Search the data below for "scene"; list each line that holds it.

>> BEGIN

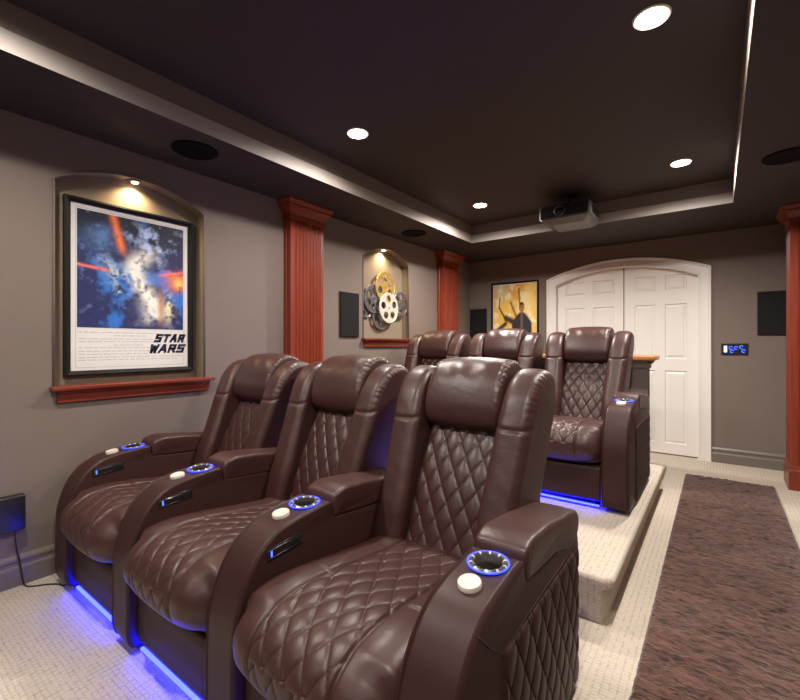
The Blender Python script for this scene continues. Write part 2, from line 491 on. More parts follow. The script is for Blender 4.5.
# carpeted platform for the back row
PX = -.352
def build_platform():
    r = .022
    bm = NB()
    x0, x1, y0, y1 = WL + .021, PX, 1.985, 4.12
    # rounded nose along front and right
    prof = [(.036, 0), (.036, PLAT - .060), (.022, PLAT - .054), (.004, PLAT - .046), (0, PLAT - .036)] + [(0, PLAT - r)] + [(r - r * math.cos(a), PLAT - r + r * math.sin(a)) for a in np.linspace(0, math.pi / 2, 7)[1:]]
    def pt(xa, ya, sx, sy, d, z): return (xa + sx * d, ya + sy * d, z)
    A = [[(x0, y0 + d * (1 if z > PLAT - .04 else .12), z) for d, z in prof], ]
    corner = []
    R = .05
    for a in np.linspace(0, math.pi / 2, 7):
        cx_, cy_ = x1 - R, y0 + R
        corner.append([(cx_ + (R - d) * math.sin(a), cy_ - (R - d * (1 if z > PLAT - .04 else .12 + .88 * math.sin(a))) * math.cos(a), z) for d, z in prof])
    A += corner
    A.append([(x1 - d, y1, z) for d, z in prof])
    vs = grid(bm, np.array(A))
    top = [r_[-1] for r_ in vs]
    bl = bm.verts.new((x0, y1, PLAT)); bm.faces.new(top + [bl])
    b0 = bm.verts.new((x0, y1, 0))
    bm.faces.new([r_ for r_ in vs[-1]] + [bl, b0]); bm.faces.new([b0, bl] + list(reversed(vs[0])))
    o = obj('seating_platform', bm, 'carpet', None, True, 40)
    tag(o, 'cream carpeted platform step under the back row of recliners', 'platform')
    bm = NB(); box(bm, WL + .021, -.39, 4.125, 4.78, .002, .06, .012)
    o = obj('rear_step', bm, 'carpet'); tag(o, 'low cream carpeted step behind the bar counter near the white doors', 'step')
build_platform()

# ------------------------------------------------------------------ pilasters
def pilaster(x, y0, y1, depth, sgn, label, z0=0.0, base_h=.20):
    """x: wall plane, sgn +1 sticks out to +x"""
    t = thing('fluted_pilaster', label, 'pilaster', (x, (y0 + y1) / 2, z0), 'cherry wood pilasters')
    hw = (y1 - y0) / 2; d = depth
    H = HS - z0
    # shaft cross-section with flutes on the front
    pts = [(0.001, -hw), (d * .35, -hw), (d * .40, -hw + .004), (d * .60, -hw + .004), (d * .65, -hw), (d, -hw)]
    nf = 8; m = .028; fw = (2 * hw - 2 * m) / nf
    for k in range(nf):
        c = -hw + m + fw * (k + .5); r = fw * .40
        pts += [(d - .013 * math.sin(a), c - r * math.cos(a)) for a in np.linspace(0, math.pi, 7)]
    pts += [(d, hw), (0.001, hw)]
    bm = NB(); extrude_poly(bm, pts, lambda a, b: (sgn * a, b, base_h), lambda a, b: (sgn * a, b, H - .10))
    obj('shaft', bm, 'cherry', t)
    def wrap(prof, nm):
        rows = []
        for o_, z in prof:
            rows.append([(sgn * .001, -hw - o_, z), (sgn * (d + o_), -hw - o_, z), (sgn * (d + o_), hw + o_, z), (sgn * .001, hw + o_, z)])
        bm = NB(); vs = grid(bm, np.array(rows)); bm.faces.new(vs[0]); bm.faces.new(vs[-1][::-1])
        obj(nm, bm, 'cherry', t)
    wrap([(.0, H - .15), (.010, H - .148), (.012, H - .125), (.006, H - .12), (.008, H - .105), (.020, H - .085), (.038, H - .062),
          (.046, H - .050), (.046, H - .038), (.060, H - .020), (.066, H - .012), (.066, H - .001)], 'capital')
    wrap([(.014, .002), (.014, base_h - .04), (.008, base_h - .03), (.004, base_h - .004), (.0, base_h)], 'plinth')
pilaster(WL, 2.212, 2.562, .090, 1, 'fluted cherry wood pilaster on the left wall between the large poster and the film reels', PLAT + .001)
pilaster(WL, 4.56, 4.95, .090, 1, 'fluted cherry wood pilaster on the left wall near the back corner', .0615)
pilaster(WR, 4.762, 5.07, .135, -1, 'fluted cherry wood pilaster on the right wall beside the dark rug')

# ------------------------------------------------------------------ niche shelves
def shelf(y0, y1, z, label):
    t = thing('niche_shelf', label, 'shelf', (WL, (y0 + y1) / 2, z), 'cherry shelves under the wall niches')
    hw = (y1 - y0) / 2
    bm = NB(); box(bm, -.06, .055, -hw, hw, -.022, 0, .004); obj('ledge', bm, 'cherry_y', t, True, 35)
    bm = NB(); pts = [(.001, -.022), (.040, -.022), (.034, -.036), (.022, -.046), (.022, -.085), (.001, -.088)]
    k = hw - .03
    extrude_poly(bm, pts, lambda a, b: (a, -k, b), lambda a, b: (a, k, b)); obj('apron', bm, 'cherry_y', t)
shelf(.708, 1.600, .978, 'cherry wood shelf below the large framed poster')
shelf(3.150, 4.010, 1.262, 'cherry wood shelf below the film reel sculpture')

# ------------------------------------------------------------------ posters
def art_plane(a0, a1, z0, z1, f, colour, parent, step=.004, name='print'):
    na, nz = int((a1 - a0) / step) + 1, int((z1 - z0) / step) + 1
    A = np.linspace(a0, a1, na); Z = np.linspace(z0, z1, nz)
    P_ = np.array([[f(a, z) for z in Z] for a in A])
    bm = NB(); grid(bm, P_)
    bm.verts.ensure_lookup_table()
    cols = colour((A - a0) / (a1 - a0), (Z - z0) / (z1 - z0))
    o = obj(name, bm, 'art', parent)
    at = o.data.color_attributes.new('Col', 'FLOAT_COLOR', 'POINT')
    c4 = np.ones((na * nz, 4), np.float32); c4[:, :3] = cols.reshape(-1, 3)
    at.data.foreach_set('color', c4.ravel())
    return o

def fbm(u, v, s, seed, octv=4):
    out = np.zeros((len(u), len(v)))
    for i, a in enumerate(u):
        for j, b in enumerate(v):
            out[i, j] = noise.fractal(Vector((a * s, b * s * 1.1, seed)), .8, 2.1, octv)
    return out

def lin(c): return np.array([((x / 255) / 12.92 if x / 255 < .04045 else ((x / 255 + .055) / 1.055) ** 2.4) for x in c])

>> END
>> BEGIN

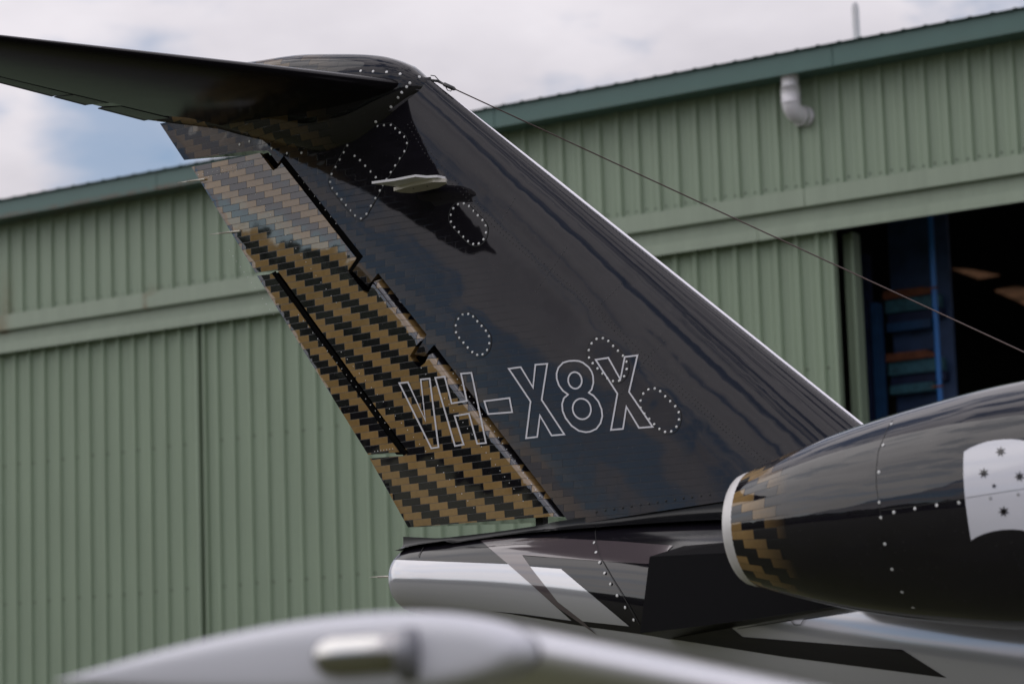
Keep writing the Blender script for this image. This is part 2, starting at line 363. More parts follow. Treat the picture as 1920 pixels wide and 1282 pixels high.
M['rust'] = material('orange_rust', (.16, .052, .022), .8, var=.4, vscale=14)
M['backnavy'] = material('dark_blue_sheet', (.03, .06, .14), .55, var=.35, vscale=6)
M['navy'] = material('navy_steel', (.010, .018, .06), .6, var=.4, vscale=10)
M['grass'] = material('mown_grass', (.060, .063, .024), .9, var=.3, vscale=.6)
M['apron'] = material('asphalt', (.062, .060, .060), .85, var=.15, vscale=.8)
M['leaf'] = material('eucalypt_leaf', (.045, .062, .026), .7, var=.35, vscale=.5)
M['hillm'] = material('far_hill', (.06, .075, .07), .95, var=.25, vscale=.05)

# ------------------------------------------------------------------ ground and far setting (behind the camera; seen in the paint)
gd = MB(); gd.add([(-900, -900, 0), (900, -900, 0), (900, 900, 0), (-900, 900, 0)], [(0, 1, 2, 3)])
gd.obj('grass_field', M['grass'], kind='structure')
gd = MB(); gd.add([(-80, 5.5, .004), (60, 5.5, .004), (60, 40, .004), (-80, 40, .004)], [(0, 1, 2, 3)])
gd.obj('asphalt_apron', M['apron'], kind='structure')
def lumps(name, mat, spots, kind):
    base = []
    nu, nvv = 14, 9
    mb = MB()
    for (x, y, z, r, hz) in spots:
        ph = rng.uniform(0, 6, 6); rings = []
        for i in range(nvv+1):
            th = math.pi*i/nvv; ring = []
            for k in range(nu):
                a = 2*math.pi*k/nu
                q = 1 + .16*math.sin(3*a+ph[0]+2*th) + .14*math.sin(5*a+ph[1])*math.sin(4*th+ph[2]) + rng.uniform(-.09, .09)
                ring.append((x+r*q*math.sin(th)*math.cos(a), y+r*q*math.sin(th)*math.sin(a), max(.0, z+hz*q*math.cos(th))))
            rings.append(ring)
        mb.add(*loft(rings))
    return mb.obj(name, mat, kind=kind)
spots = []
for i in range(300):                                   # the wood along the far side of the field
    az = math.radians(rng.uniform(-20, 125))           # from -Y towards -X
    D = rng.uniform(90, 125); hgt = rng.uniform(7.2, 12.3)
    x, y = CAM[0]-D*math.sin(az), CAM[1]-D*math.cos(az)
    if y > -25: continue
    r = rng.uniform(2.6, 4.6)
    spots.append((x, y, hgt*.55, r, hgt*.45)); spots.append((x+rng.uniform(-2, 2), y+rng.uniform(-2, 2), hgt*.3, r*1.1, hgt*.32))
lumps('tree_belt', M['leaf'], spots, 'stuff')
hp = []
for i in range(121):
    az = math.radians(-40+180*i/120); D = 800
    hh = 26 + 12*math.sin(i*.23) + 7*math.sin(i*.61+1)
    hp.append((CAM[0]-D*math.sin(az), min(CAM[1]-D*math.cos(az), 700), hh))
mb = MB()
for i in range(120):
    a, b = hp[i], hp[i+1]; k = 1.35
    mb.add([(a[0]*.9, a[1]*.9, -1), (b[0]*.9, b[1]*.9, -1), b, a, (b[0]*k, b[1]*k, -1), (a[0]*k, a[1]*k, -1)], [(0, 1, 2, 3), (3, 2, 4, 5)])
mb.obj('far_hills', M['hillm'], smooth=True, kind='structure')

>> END
>> BEGIN

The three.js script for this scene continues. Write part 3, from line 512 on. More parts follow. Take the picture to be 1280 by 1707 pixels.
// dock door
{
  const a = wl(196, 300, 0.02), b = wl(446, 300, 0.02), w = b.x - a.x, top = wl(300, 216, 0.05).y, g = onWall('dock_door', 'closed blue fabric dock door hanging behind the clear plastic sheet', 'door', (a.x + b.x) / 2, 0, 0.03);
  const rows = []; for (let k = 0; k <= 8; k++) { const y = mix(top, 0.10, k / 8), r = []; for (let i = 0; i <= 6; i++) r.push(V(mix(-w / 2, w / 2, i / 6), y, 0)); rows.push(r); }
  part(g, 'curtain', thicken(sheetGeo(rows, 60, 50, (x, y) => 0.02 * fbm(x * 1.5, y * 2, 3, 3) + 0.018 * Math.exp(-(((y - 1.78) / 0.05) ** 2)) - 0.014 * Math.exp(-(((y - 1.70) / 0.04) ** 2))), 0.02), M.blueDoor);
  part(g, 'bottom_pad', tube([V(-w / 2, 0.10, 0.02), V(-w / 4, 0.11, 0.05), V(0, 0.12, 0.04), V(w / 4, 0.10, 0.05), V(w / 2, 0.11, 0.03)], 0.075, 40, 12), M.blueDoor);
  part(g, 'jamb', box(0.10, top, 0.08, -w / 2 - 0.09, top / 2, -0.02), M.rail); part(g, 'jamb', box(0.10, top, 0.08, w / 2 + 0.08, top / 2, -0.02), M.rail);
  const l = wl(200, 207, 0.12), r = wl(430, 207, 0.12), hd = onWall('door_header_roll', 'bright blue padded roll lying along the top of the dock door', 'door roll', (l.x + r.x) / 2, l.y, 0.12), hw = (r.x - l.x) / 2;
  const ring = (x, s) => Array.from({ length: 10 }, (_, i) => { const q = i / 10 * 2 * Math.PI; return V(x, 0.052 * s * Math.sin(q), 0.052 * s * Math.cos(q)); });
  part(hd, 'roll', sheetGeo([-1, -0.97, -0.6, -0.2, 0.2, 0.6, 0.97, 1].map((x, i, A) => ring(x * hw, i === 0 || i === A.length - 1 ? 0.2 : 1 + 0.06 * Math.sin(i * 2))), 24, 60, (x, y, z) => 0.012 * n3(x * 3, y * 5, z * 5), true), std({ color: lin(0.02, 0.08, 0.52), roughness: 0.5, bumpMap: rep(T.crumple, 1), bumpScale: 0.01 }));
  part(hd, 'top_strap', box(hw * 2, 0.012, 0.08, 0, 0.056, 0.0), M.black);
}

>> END

*PROBLEM SOLUTION*:
The Blender Python script for this scene continues. Write part 2, from line 491 on. More parts follow. The script is for Blender 4.5.
The three.js script for this scene continues. Write part 3, from line 512 on. More parts follow. Take the picture to be 1280 by 1707 pixels.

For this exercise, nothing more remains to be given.